- **EXERCISE DESCRIPTION**
Write out the material exactly, without any of its pictures.

=====

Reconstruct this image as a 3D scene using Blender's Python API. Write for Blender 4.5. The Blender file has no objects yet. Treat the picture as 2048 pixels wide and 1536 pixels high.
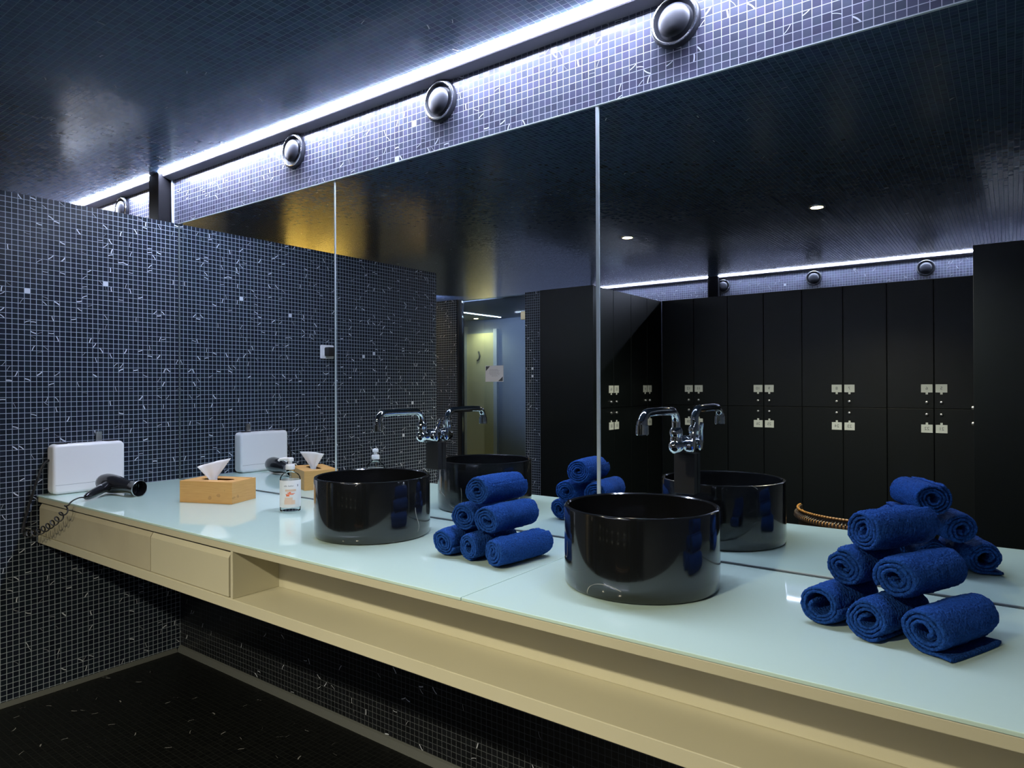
import bpy, bmesh, math, random
from mathutils import Vector, Matrix, noise
random.seed(7)
S = bpy.context.scene
C = S.collection
PI = math.pi

# ------------------------------------------------------------------ helpers
def setp(o, label=None, cat=None, group=None, kind=None):
    if label: o['label'] = label
    if cat: o['category'] = cat
    if group: o['group'] = group
    if kind: o['kind'] = kind
    return o

def thing(name, label, cat, loc=(0, 0, 0), rz=0.0, group=None):
    o = bpy.data.objects.new(name, None)
    o.empty_display_size = 0.05
    C.objects.link(o)
    o.location = loc
    o.rotation_euler = (0, 0, rz)
    return setp(o, label, cat, group)

def obj(name, bm, mats, parent=None, smooth=False, loc=None, bevel=None, seg=2):
    bmesh.ops.recalc_face_normals(bm, faces=bm.faces[:])
    me = bpy.data.meshes.new(name)
    bm.to_mesh(me)
    bm.free()
    if not isinstance(mats, (list, tuple)):
        mats = [mats]
    for m in mats:
        me.materials.append(m)
    if smooth:
        for p in me.polygons:
            p.use_smooth = True
        try:
            me.set_sharp_from_angle(angle=math.radians(38))
        except Exception:
            pass
    o = bpy.data.objects.new(name, me)
    C.objects.link(o)
    if parent: o.parent = parent
    if loc: o.location = loc
    if bevel:
        b = o.modifiers.new('bevel', 'BEVEL')
        b.width = bevel; b.segments = seg; b.limit_method = 'ANGLE'
        b.angle_limit = math.radians(40)
    return o

def struct(name, bm, mat, parent=None, **k):
    o = obj(name, bm, mat, parent, **k)
    o['kind'] = 'structure'
    return o

def copy_tree(o, parent=None):
    c = o.copy()
    C.objects.link(c)
    if parent: c.parent = parent
    for ch in list(o.children):
        copy_tree(ch, c)
    return c

def box(bm, x0, x1, y0, y1, z0, z1, mi=0):
    v = [bm.verts.new((x, y, z)) for z in (z0, z1) for y in (y0, y1) for x in (x0, x1)]
    for f in ((0, 2, 3, 1), (4, 5, 7, 6), (0, 1, 5, 4), (2, 6, 7, 3), (0, 4, 6, 2), (1, 3, 7, 5)):
        bm.faces.new([v[i] for i in f]).material_index = mi
    return v

def B(*a, **k):
    bm = bmesh.new(); box(bm, *a, **k); return bm

def lathe(bm, prof, axis='z', n=48, c=(0, 0, 0), mi=0, close=False):
    """prof: list of (r, h) along the axis; r=0 gives a pole."""
    def P(r, a, h):
        u, v = r * math.cos(a), r * math.sin(a)
        p = {'z': (u, v, h), 'y': (u, h, v), 'x': (h, u, v)}[axis]
        return (p[0] + c[0], p[1] + c[1], p[2] + c[2])
    rings = []
    for r, h in prof:
        if r < 1e-6:
            rings.append([bm.verts.new(P(0, 0, h))])
        else:
            rings.append([bm.verts.new(P(r, 2 * PI * i / n, h)) for i in range(n)])
    pairs = list(zip(rings[:-1], rings[1:]))
    if close: pairs.append((rings[-1], rings[0]))
    for a, b in pairs:
        for i in range(n):
            j = (i + 1) % n
            if len(a) == 1 and len(b) == 1: continue
            if len(a) == 1: f = bm.faces.new((a[0], b[i], b[j]))
            elif len(b) == 1: f = bm.faces.new((a[i], a[j], b[0]))
            else: f = bm.faces.new((a[i], a[j], b[j], b[i]))
            f.material_index = mi
    return bm

def tube(bm, pts, rad, n=12, cap=True, mi=0):
    pts = [Vector(p) for p in pts]
    rr = rad if isinstance(rad, (list, tuple)) else [rad] * len(pts)
    t0 = (pts[1] - pts[0]).normalized()
    up = Vector((0, 0, 1)) if abs(t0.z) < .9 else Vector((1, 0, 0))
    nrm = (up - t0 * up.dot(t0)).normalized()
    rings = []
    for i, p in enumerate(pts):
        if i == 0: t = pts[1] - pts[0]
        elif i == len(pts) - 1: t = pts[-1] - pts[-2]
        else: t = (pts[i + 1] - pts[i - 1])
        t.normalize()
        nrm = (nrm - t * nrm.dot(t)).normalized()
        bi = t.cross(nrm)
        rings.append([bm.verts.new(p + (nrm * math.cos(2 * PI * k / n) + bi * math.sin(2 * PI * k / n)) * rr[i]) for k in range(n)])
    for a, b in zip(rings[:-1], rings[1:]):
        for k in range(n):
            j = (k + 1) % n
            bm.faces.new((a[k], a[j], b[j], b[k])).material_index = mi
    if cap:
        bm.faces.new(rings[0][::-1]).material_index = mi
        bm.faces.new(rings[-1]).material_index = mi
    return bm

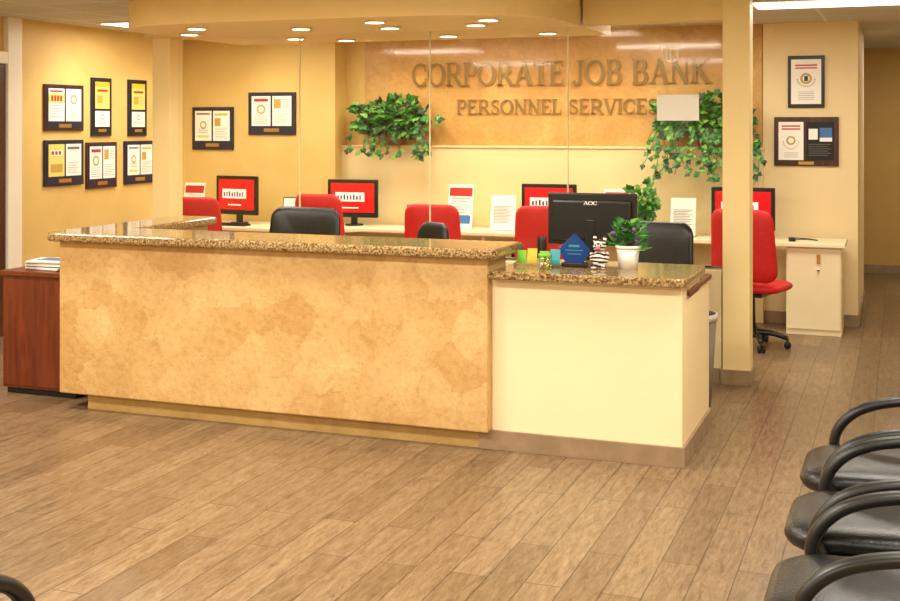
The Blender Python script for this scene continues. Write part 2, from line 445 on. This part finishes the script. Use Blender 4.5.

=====

- **FULL SOLUTION**
Reconstruct this image as a 3D scene using Blender's Python API. Write for Blender 4.5. The Blender file has no objects yet. Treat the picture as 2048 pixels wide and 1536 pixels high.
import bpy, bmesh, math, random
from mathutils import Vector, Matrix, noise
random.seed(7)
S = bpy.context.scene
C = S.collection
PI = math.pi

# ------------------------------------------------------------------ helpers
def setp(o, label=None, cat=None, group=None, kind=None):
    if label: o['label'] = label
    if cat: o['category'] = cat
    if group: o['group'] = group
    if kind: o['kind'] = kind
    return o

def thing(name, label, cat, loc=(0, 0, 0), rz=0.0, group=None):
    o = bpy.data.objects.new(name, None)
    o.empty_display_size = 0.05
    C.objects.link(o)
    o.location = loc
    o.rotation_euler = (0, 0, rz)
    return setp(o, label, cat, group)

def obj(name, bm, mats, parent=None, smooth=False, loc=None, bevel=None, seg=2):
    bmesh.ops.recalc_face_normals(bm, faces=bm.faces[:])
    me = bpy.data.meshes.new(name)
    bm.to_mesh(me)
    bm.free()
    if not isinstance(mats, (list, tuple)):
        mats = [mats]
    for m in mats:
        me.materials.append(m)
    if smooth:
        for p in me.polygons:
            p.use_smooth = True
        try:
            me.set_sharp_from_angle(angle=math.radians(38))
        except Exception:
            pass
    o = bpy.data.objects.new(name, me)
    C.objects.link(o)
    if parent: o.parent = parent
    if loc: o.location = loc
    if bevel:
        b = o.modifiers.new('bevel', 'BEVEL')
        b.width = bevel; b.segments = seg; b.limit_method = 'ANGLE'
        b.angle_limit = math.radians(40)
    return o

def struct(name, bm, mat, parent=None, **k):
    o = obj(name, bm, mat, parent, **k)
    o['kind'] = 'structure'
    return o

def copy_tree(o, parent=None):
    c = o.copy()
    C.objects.link(c)
    if parent: c.parent = parent
    for ch in list(o.children):
        copy_tree(ch, c)
    return c

def box(bm, x0, x1, y0, y1, z0, z1, mi=0):
    v = [bm.verts.new((x, y, z)) for z in (z0, z1) for y in (y0, y1) for x in (x0, x1)]
    for f in ((0, 2, 3, 1), (4, 5, 7, 6), (0, 1, 5, 4), (2, 6, 7, 3), (0, 4, 6, 2), (1, 3, 7, 5)):
        bm.faces.new([v[i] for i in f]).material_index = mi
    return v

def B(*a, **k):
    bm = bmesh.new(); box(bm, *a, **k); return bm

def lathe(bm, prof, axis='z', n=48, c=(0, 0, 0), mi=0, close=False):
    """prof: list of (r, h) along the axis; r=0 gives a pole."""
    def P(r, a, h):
        u, v = r * math.cos(a), r * math.sin(a)
        p = {'z': (u, v, h), 'y': (u, h, v), 'x': (h, u, v)}[axis]
        return (p[0] + c[0], p[1] + c[1], p[2] + c[2])
    rings = []
    for r, h in prof:
        if r < 1e-6:
            rings.append([bm.verts.new(P(0, 0, h))])
        else:
            rings.append([bm.verts.new(P(r, 2 * PI * i / n, h)) for i in range(n)])
    pairs = list(zip(rings[:-1], rings[1:]))
    if close: pairs.append((rings[-1], rings[0]))
    for a, b in pairs:
        for i in range(n):
            j = (i + 1) % n
            if len(a) == 1 and len(b) == 1: continue
            if len(a) == 1: f = bm.faces.new((a[0], b[i], b[j]))
            elif len(b) == 1: f = bm.faces.new((a[i], a[j], b[0]))
            else: f = bm.faces.new((a[i], a[j], b[j], b[i]))
            f.material_index = mi
    return bm

def tube(bm, pts, rad, n=12, cap=True, mi=0):
    pts = [Vector(p) for p in pts]
    rr = rad if isinstance(rad, (list, tuple)) else [rad] * len(pts)
    t0 = (pts[1] - pts[0]).normalized()
    up = Vector((0, 0, 1)) if abs(t0.z) < .9 else Vector((1, 0, 0))
    nrm = (up - t0 * up.dot(t0)).normalized()
    rings = []
    for i, p in enumerate(pts):
        if i == 0: t = pts[1] - pts[0]
        elif i == len(pts) - 1: t = pts[-1] - pts[-2]
        else: t = (pts[i + 1] - pts[i - 1])
        t.normalize()
        nrm = (nrm - t * nrm.dot(t)).normalized()
        bi = t.cross(nrm)
        rings.append([bm.verts.new(p + (nrm * math.cos(2 * PI * k / n) + bi * math.sin(2 * PI * k / n)) * rr[i]) for k in range(n)])
    for a, b in zip(rings[:-1], rings[1:]):
        for k in range(n):
            j = (k + 1) % n
            bm.faces.new((a[k], a[j], b[j], b[k])).material_index = mi
    if cap:
        bm.faces.new(rings[0][::-1]).material_index = mi
        bm.faces.new(rings[-1]).material_index = mi
    return bm

The Blender Python script for this scene continues. Write part 2, from line 445 on. This part finishes the script. Use Blender 4.5.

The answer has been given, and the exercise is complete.